| Given task |
Here are some records; copy every line that holds the word "this".

| Listing |

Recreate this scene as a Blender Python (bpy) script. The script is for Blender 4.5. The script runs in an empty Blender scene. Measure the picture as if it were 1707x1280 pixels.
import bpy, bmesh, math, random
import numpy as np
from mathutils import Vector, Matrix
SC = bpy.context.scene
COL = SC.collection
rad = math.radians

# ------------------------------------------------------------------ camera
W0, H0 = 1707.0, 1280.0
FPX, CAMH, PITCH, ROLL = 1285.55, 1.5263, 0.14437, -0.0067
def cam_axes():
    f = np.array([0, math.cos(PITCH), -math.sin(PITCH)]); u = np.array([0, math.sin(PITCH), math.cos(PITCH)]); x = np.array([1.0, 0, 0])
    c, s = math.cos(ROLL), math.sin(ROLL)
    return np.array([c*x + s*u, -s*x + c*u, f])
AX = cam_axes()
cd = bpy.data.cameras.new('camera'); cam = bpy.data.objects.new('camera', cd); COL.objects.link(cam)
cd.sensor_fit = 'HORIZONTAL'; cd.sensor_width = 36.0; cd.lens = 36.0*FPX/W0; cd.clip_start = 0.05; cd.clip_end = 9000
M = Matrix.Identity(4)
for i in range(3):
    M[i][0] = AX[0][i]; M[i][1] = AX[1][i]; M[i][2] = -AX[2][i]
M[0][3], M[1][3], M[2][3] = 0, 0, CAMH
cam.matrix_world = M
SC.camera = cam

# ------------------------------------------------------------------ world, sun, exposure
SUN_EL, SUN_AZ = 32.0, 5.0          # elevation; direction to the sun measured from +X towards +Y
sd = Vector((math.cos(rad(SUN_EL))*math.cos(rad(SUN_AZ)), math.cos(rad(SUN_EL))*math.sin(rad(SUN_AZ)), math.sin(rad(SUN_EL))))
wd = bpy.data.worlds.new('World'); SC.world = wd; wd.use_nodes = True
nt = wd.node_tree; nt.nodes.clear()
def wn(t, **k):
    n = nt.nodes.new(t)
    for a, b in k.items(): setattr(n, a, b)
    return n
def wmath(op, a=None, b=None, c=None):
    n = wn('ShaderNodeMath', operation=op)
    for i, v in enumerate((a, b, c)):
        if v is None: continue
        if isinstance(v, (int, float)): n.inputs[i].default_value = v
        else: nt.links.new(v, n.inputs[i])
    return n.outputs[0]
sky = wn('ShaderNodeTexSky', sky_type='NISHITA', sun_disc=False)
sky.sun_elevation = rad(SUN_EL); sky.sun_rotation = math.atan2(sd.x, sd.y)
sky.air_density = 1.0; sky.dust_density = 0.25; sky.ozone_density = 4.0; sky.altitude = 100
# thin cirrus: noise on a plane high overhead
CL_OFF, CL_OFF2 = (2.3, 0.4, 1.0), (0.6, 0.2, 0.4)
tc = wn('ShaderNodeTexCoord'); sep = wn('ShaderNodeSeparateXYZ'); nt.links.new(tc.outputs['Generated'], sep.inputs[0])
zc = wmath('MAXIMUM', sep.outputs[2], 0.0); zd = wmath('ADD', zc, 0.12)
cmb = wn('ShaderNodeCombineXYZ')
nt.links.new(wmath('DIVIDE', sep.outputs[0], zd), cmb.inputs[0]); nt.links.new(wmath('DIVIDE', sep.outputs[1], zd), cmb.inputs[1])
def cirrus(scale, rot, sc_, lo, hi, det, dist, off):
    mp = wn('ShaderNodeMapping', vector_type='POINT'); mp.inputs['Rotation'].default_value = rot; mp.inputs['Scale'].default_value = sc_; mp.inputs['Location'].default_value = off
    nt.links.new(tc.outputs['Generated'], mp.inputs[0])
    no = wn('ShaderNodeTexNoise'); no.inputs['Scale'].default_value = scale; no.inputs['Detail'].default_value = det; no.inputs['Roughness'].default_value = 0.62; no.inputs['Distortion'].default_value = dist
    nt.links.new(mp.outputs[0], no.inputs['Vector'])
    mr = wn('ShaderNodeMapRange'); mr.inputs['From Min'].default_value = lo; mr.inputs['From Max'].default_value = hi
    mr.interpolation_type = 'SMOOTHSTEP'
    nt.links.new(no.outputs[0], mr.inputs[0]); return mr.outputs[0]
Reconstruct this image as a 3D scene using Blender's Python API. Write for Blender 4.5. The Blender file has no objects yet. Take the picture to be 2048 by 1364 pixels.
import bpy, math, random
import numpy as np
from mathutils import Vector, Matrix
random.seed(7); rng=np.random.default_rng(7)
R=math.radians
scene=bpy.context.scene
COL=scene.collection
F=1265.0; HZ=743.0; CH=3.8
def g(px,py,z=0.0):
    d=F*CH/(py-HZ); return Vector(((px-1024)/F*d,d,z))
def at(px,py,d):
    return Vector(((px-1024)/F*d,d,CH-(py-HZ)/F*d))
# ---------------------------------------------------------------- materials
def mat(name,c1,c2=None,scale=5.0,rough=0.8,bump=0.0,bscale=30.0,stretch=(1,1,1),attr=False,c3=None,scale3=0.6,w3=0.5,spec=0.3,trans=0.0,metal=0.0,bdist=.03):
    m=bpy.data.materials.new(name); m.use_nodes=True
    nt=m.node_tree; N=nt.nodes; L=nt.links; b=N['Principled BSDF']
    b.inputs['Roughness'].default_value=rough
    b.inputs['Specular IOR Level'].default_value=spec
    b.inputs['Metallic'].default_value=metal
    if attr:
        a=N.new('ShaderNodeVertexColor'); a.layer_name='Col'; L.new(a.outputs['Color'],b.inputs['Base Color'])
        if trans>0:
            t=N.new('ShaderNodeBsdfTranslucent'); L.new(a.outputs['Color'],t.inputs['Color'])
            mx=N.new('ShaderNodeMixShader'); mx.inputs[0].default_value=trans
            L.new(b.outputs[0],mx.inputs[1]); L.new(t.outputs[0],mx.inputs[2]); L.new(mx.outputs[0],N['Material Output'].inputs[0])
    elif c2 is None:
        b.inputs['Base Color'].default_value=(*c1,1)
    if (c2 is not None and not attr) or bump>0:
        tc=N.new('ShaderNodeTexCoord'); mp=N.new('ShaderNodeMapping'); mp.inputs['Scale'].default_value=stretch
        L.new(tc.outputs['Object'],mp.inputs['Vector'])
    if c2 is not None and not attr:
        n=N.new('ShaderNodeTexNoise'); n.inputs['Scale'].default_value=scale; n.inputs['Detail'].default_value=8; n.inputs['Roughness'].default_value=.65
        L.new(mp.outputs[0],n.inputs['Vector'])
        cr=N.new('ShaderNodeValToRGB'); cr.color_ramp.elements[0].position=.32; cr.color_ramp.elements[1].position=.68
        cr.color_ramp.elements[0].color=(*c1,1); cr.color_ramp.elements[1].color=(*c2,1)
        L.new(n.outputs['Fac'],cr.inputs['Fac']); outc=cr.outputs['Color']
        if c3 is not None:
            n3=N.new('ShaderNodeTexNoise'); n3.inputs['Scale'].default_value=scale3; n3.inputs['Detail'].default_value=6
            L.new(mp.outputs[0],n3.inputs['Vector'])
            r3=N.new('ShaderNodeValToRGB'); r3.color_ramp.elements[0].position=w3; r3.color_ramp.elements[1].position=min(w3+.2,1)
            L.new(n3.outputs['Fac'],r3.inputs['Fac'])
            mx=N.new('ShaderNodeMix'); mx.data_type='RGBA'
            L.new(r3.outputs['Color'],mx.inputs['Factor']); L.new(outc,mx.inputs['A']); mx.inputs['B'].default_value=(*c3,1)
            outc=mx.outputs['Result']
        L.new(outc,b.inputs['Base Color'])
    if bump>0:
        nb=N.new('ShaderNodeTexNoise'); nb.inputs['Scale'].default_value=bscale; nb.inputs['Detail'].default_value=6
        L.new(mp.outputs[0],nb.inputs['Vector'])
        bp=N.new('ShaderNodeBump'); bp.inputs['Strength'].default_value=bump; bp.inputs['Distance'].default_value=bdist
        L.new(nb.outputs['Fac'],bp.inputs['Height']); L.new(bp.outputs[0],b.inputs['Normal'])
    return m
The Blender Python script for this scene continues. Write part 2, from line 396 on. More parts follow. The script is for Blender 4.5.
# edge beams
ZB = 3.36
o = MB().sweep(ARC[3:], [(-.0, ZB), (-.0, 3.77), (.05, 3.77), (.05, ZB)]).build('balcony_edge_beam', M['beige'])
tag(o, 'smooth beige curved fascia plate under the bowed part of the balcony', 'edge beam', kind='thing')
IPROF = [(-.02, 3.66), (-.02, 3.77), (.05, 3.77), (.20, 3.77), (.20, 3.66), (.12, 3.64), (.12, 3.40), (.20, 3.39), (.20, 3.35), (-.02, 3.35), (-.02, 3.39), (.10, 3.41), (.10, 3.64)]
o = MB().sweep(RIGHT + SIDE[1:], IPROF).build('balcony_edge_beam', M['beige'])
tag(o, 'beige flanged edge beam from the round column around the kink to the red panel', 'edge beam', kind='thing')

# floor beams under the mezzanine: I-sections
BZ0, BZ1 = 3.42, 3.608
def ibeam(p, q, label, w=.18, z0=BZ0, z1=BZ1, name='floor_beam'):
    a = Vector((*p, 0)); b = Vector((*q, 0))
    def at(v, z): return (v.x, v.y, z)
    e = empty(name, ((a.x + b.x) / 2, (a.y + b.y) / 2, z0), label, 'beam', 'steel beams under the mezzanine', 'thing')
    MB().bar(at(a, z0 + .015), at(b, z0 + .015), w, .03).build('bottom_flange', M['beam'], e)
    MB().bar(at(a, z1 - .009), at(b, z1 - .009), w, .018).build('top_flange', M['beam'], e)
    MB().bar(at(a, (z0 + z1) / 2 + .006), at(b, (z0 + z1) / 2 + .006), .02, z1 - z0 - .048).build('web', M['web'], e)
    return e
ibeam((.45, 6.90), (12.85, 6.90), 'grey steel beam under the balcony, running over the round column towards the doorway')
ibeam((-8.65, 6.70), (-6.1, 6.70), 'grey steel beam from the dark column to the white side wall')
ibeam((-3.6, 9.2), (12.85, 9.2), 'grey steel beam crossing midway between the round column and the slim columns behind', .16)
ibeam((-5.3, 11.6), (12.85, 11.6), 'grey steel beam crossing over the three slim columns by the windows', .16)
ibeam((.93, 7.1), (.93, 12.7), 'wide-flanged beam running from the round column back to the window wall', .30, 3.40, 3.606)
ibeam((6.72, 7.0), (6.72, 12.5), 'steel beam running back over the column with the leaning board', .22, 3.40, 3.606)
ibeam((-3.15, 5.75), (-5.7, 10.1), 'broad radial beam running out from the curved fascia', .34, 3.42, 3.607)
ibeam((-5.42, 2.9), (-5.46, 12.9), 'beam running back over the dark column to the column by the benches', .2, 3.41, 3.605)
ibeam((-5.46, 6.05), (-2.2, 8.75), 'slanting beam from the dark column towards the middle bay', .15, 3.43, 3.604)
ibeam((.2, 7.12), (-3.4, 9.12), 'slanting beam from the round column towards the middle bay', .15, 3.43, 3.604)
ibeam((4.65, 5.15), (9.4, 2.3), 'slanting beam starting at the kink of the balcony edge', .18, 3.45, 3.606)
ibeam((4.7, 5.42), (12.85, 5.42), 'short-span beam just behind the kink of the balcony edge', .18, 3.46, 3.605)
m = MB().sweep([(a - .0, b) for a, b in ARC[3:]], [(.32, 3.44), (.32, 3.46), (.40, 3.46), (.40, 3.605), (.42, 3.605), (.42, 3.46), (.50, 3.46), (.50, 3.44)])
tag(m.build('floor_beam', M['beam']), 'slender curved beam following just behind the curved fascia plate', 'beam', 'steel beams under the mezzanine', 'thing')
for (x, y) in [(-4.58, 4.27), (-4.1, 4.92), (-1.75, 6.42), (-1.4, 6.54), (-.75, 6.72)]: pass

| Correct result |
Recreate this scene as a Blender Python (bpy) script. The script is for Blender 4.5. The script runs in an empty Blender scene. Measure the picture as if it were 1707x1280 pixels.
Reconstruct this image as a 3D scene using Blender's Python API. Write for Blender 4.5. The Blender file has no objects yet. Take the picture to be 2048 by 1364 pixels.
The Blender Python script for this scene continues. Write part 2, from line 396 on. More parts follow. The script is for Blender 4.5.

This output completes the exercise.